Imagine that there are two photographs, one with an egg and another with a broken egg. If I asked you which photograph was taken first, you will say it was the one with the egg intact. The photo with the broken egg was taken later. This is because you intuitively understand that an intact egg can break, but a broken egg can never rejoin into an intact egg.

Why is this? The reason is that for an intact egg, there is a specific way in which all the molecules of the egg are arranged in space. Just one specific way to be in the ‘intact’ state.

On the other hand there are infinite number of ways for an egg to be broken. There are many many ways in which the pieces can be arranged such that the egg is in the ‘broken’ state.

So probability says that the chance that broken pieces will assemble into an intact egg is 1 in infinite…in other words 0%. The chance that intact egg will break eventually is infinity/infinity or 100%. Because of this, we say that the breaking of an egg is ’irreversible’. Now, there are many such irreversible things happening all around us…Everytime something like this happens, we know that time must have passed…there is a before state and an after state. This is the origin of ‘time’ and it happens in to go in one direction because probability makes some processes irreversible.

Scientists call this the second law of thermodynamics and the probability and chance part is defined in a quantity called entropy.

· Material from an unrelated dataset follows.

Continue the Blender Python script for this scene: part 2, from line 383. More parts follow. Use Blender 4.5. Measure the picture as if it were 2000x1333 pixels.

I just know that someone is going to bring up Einstein here. People very often confuse the arrow of time as coming from Einstein’s relativity. This is incorrect, as relativity does not say anything about the arrow of time. Einstein asks a very different question. He asks, if things keep changing irreversibly, what is the speed at which they change ? What is the *maximum* speed at which things *can* change ?

The answer is that the maximum speed is the speed of causality (more commonly known as the speed of light, because light moves at the maximum speed at which things can change). The later part of Einstein’s work shows the relation between the speed at which things change in time , and the speed at which they change in space (the total must always be equal to the speed of causality).

Anonymous 0 Comments

Einstein’s Theory of Special Relativity would be a good start. The “speed” of time for you, and the, “speed” of time for me would be different if we were traveling at vastly different velocities.

Also “time” here on Earth, and “time” on a planet, orbiting a star, in some distant galaxy thousands of light years away are different, as what happens in either system is in no way causaly linked to the other.

When it comes to the question you are asking, I don’t think there is a simplified version that would reflect on the reality. It’s just bloody complicated regardless.

Anonymous 0 Comments

Do you mean the one way speed of light?